Irlanda estaba administrada en 1588 por el inglés Richard Bingham, hombre cruel e implacable, que se vio sobrepasado por el número de náufragos que arribaron a las costas de Galway en septiembre de 1588. Por eso, optó por asesinarlos sistemáticamente, bien en las mismas playas o en la cárcel de Galway, cometiendo una de las mayores atrocidades de la guerra. El 9 de octubre trasladó a los supervivientes al cementerio de Forthill, donde fueron lanceados y arcabuceados unos 220. Fueron enterrados en una fosa común. Tras los hechos, y conmovidas por la magnitud de la desgracia, las mujeres de la ciudad confeccionaron sudarios para que estos hombres fuesen enterrados con un mínimo de dignidad. La fosa común donde fueron sepultados aún se conserva y una placa conmemorativa lo recuerda.

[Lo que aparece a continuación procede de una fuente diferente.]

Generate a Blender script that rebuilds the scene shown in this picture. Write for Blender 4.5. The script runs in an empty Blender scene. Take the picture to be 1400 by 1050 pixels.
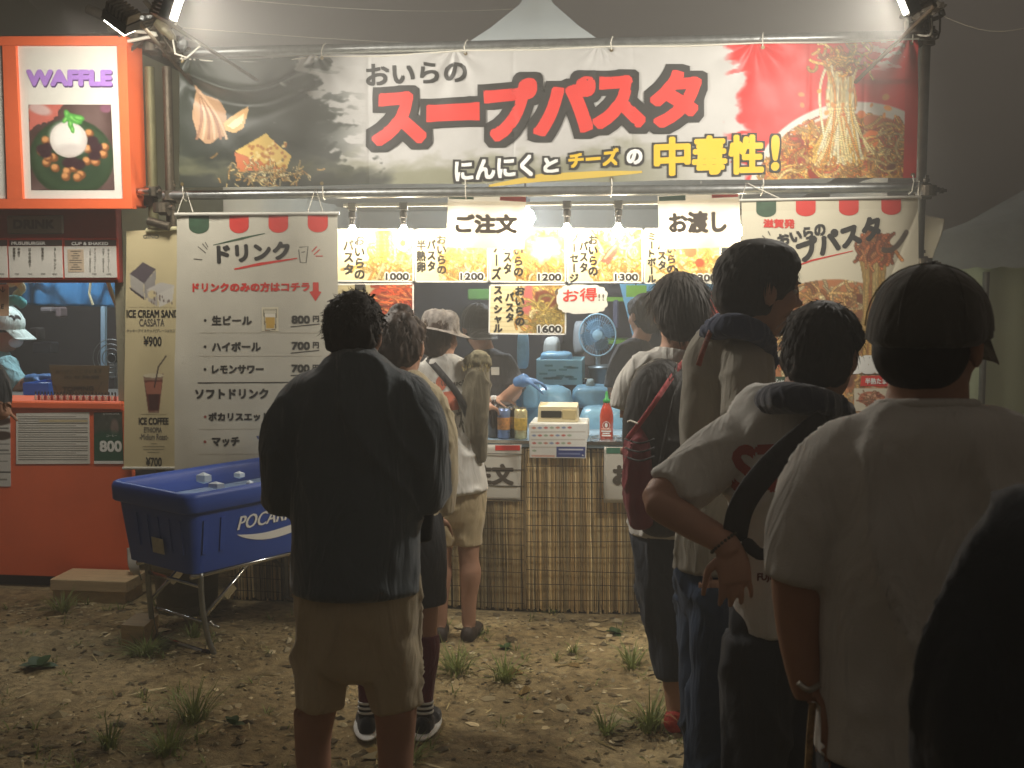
import bpy, math, random
import numpy as np
from mathutils import Vector, Matrix
random.seed(7)
rng = np.random.default_rng(7)
sc = bpy.context.scene
COL = sc.collection

# ------------------------------------------------------------------ camera, world, lamps, exposure
F = 1500.0; CX, CY = 700.0, 525.0            # focal length and centre of the 1400 x 1050 photograph
EYE = 1.62
YAW, PITCH = math.radians(6.8), math.radians(-5.0)
CAM = Vector((0.12, -5.40, EYE))
fwd = Vector((-math.sin(YAW)*math.cos(PITCH), math.cos(YAW)*math.cos(PITCH), math.sin(PITCH)))
rgt = Vector((math.cos(YAW), math.sin(YAW), 0))
upv = rgt.cross(fwd)
cam = bpy.data.cameras.new('camera'); camo = bpy.data.objects.new('camera', cam); COL.objects.link(camo)
cam.sensor_width = 36; cam.lens = F/1400*36; cam.clip_start = .05; cam.clip_end = 400
cam.dof.use_dof = True; cam.dof.focus_distance = 5.3; cam.dof.aperture_fstop = 8.5
camo.location = CAM
camo.rotation_euler = Matrix((rgt, upv, -fwd)).transposed().to_euler()
sc.camera = camo

world = bpy.data.worlds.new('World'); sc.world = world; world.use_nodes = True
wbg = world.node_tree.nodes['Background']
wbg.inputs[0].default_value = (.080, .067, .055, 1); wbg.inputs[1].default_value = 1.0   # warm grey night sky over a lit festival ground
sc.view_settings.view_transform = 'Standard'; sc.view_settings.look = 'None'
sc.view_settings.gamma = 1; sc.view_settings.exposure = 0.16
sc.cycles.use_denoising = True
sc.cycles.max_bounces = 6; sc.cycles.volume_bounces = 0
sc.cycles.sample_clamp_indirect = 4
sc.cycles.volume_step_rate = 4

BULB = 160.0            # radiance of the bare bulbs
FLOOD = 33.0            # watts of each floodlight on the scaffold
HAZE = 0.043

def ray(px, py):
    return (fwd*F + rgt*(px-CX) - upv*(py-CY))
def PY(px, py, Y=0.0):
    r = ray(px, py); t = (Y-CAM.y)/r.y
    return CAM + r*t
def G(px, py, z=0.0):
    r = ray(px, py); t = (z-CAM.z)/r.z
    return CAM + r*t
def PD(px, py, d):
    return CAM + ray(px, py)*(d/F)
def PZ(px, Y, z):      # the point of plane Y at height z under column px
    a = PY(px, 300, Y); b = PY(px, 700, Y); t = (z-a.z)/(b.z-a.z)
    return a + (b-a)*t

# ------------------------------------------------------------------ numpy helpers
def lin(c):
    c = np.asarray(c, float)/255.0
    return np.where(c <= .04045, c/12.92, ((c+.055)/1.055)**2.4)
def _h(ix, iy, iz, s):
    n = (ix*374761393 + iy*668265263 + iz*2147483647 + s*974634777) & 0xffffffff
    n = ((n ^ (n >> 13))*1274126177) & 0xffffffff
    return ((n ^ (n >> 16)) & 0xffff)/65535.0
def vn(x, y, z=0.0, s=0):
    x, y, z = np.broadcast_arrays(np.asarray(x, float), np.asarray(y, float), np.asarray(z, float))
    ix, iy, iz = np.floor(x).astype(np.int64), np.floor(y).astype(np.int64), np.floor(z).astype(np.int64)
    fx, fy, fz = x-ix, y-iy, z-iz
    fx, fy, fz = fx*fx*(3-2*fx), fy*fy*(3-2*fy), fz*fz*(3-2*fz)
    r = 0
    for a in (0, 1):
        for b in (0, 1):
            for c in (0, 1):
                w = (fx if a else 1-fx)*(fy if b else 1-fy)*(fz if c else 1-fz)
                r = r + w*_h(ix+a, iy+b, iz+c, s)
    return r*2-1
def fbm(x, y, z=0.0, s=0, o=4):
    r = 0; a = 1.0; k = 1.0
    for i in range(o):
        r = r + a*vn(x*k, y*k, np.asarray(z)*k, s+i); a *= .5; k *= 2.03
    return r

# ------------------------------------------------------------------ materials
MATS = {}
def mat(name, rgb, rough=.6, metal=0.0, spec=.4, noise=0.0, nscale=8, bump=0.0, bscale=60, coat=0.0, sheen=0.0,
        emit=None, estr=0.0, trans=0.0, attr=False, alpha=1.0, stretch=None, translucent=0.0):
    if name in MATS: return MATS[name]
    m = bpy.data.materials.new(name); m.use_nodes = True; MATS[name] = m
    nt = m.node_tree; N = nt.nodes; L = nt.links; b = N['Principled BSDF']
    c = tuple(lin(rgb)) + (1,)
    b.inputs['Base Color'].default_value = c
    b.inputs['Roughness'].default_value = rough; b.inputs['Metallic'].default_value = metal
    b.inputs['Specular IOR Level'].default_value = spec
    b.inputs['Coat Weight'].default_value = coat; b.inputs['Sheen Weight'].default_value = sheen
    b.inputs['Sheen Roughness'].default_value = .5
    if trans: b.inputs['Transmission Weight'].default_value = trans
    if alpha < 1: b.inputs['Alpha'].default_value = alpha
    tc = N.new('ShaderNodeTexCoord'); src = tc.outputs['Object']
    if stretch:
        mp = N.new('ShaderNodeMapping'); mp.inputs['Scale'].default_value = stretch
        L.new(src, mp.inputs[0]); src = mp.outputs[0]
    if attr:
        at = N.new('ShaderNodeAttribute'); at.attribute_name = 'Col'; colout = at.outputs['Color']
    else:
        colout = None
    if noise:
        n = N.new('ShaderNodeTexNoise'); n.inputs['Scale'].default_value = nscale; n.inputs['Detail'].default_value = 6
        n.inputs['Roughness'].default_value = .65
        L.new(src, n.inputs['Vector'])
        r = N.new('ShaderNodeMapRange'); r.inputs[1].default_value = .3; r.inputs[2].default_value = .7
        r.inputs[3].default_value = 1-noise; r.inputs[4].default_value = 1+noise*.6
        L.new(n.outputs['Fac'], r.inputs[0])
        mx = N.new('ShaderNodeVectorMath'); mx.operation = 'SCALE'
        if colout: L.new(colout, mx.inputs[0])
        else: mx.inputs[0].default_value = c[:3]
        L.new(r.outputs[0], mx.inputs['Scale']); colout = mx.outputs[0]
        rr = N.new('ShaderNodeMapRange'); rr.inputs[3].default_value = max(0, rough-.12); rr.inputs[4].default_value = min(1, rough+.12)
        L.new(n.outputs['Fac'], rr.inputs[0]); L.new(rr.outputs[0], b.inputs['Roughness'])
    if colout: L.new(colout, b.inputs['Base Color'])
    if bump:
        n2 = N.new('ShaderNodeTexNoise'); n2.inputs['Scale'].default_value = bscale; n2.inputs['Detail'].default_value = 5
        L.new(src, n2.inputs['Vector'])
        bp = N.new('ShaderNodeBump'); bp.inputs['Strength'].default_value = bump; bp.inputs['Distance'].default_value = .01
        L.new(n2.outputs['Fac'], bp.inputs['Height']); L.new(bp.outputs[0], b.inputs['Normal'])
    if emit is not None:
        b.inputs['Emission Color'].default_value = tuple(lin(emit)) + (1,); b.inputs['Emission Strength'].default_value = estr
    if translucent:
        tl = N.new('ShaderNodeBsdfTranslucent'); ms = N.new('ShaderNodeMixShader'); ms.inputs[0].default_value = translucent
        if colout: L.new(colout, tl.inputs[0])
        else: tl.inputs[0].default_value = c
        L.new(b.outputs[0], ms.inputs[1]); L.new(tl.outputs[0], ms.inputs[2])
        L.new(ms.outputs[0], N['Material Output'].inputs['Surface'])
    return m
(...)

Pero también hubo dirigentes que destacaron por su piedad, como Christopher Carleill (1551-1593), soldado que luchó contra los Tercios y hombre de confianza de Francis Drake en mil batallas. Capturó, como gobernador del Ulster que era en 1588, a 14 náufragos. “El lamentable estado de estos, heridos y enfermos, le sobrecogió, y se comportó como un auténtico caballero. Pero el representante de la reina, FiztWiliam, le ordenó que matara a todos. Carleill le desoyó y, con su propio dinero, alquiló una barca y les dio recursos para que escaparan a Escocia. Pocos oficiales ingleses tuvieron el valor y la humanidad de Carleill”, concluye Chinchilla en este ensayo que recupera la triste suerte de los 3.000 náufragos de Felipe II.